If we were to start this project over again, we would choose to use the synchronous transfer mechanism from the start. We were never able to get that fully functioning this time since we started on it as a work-around too late. Also, a synchronous protocol in software is not something you can throw together at the last moment as we attempted to do because of the SPI failure. However, we do feel that most of our code is correct and with extra time to debug we could get the 8515 and 8535 functioning.

One other route we might have taken is to have looked into ordernig a different microcontroller. If we could have found another microcontroller with one more port on it and had built in A/D conversion, then there would have never been a need to use two separate chips, which ended up introducing an entire extra level of complexity.

Program Listing

Here are the program listings for both the 8515 and the 8535 with the SPI being used for communication.

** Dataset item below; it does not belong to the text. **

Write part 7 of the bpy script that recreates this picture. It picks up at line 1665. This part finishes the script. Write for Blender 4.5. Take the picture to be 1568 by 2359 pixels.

Here are the program listings for both the 8515 and the 8535 with the synchronous clock being used for communication.

Schematics

1. Input circuit of the microphone leading into an audio amplifier directly hooked up to the A/D converter on the 8535.

The volume level is controlled by a 10KOhm trimpot. Due to a lack of capacitors in the lab, the following capacitor combinations were used to get the desired capacitance values:
Five 0.2uF capacitors in parallel = 1.0uF
Three 100uF capacitors in series = 33uF
Two .02uF capacitors and one .01uF capacitor in parallel = .05uF
Two 100uF capacitors in series in parallel with two other 100uF capacitors = 250uF


2. Output circuit of PortC outputting into a D/A converter driving a speaker.

This is a simple D/A converter created with a 20KOhm resistor pack and a 10KOhm resistor pack.